Saturday, April 27, 2013

April 27: Which Way Is the Front Line from Here? The Life and Time of Tim Hetherington (2013 -- Sebastian Junger)

★★
I found this documentary to be disappointing.  The great strength here is that we see lots of Tim Hetherington’s work, both video and stills, and the work is dynamic, personal, loving and warm.  Hetherington says early on that his interest is the humanity that survives in war, and we see this humanity in war photo after war photo and in the behind-the-scenes video we watch of Hetherington at work with his subjects.  He likes the people he photographs.

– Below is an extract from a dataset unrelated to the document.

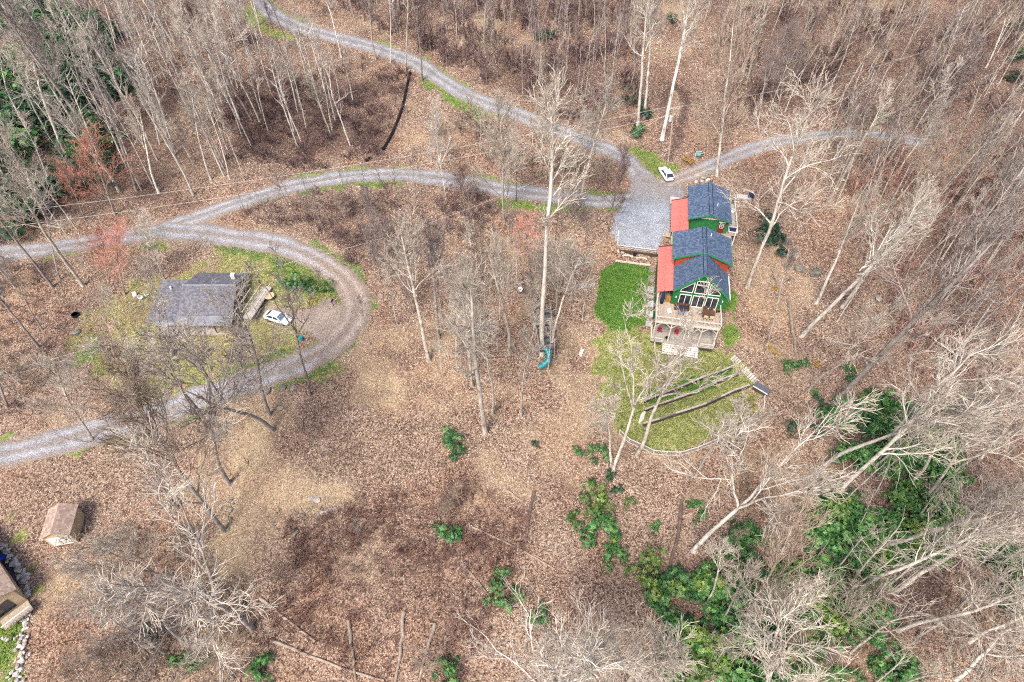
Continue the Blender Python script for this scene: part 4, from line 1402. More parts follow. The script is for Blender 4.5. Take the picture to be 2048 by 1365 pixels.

But Which Way Is the Front Line from Here? stumbles when Hetherington isn’t onscreen.  Junger intimates a different motivation for each different theater Hetherington works in.  He says that Hetherington  wants to show war by photographing its effects in Liberia, but he also says Hetherington is interested in the soldiers’ posturing to get keyed up.  Later, it’s male bonding that interests Hetherington in Afghanistan.  And in the six-year period the photographer stayed in Liberia after the war, his interest is……well, Junger doesn’t say at all.  We're not sure why Hetherington decided to leave Liberia, and we don't know why he wanted to go to Afganistan.  Which Way Is the Front Line from Here? moves from one idea about Hetherington’s work to another, leaving us with a series of touching, compelling moments, but it ultimately fails to give us a core to help us understand this artist who worked as a photojournalist.  In fact, it doesn’t even try.

It’s hard to leave this film without an appreciation of Hetherington’s work since we get to enjoy so much of it.  However, as a documentary, Which Way Is the Front Line from Here? disappoints because we can’t learn more of the aesthetic behind Hetherington's work or of what motivated it.  The important takeaway from the film is that we lost a talented documentarian when Hetherington was killed in Libya, and that counts for something anyway.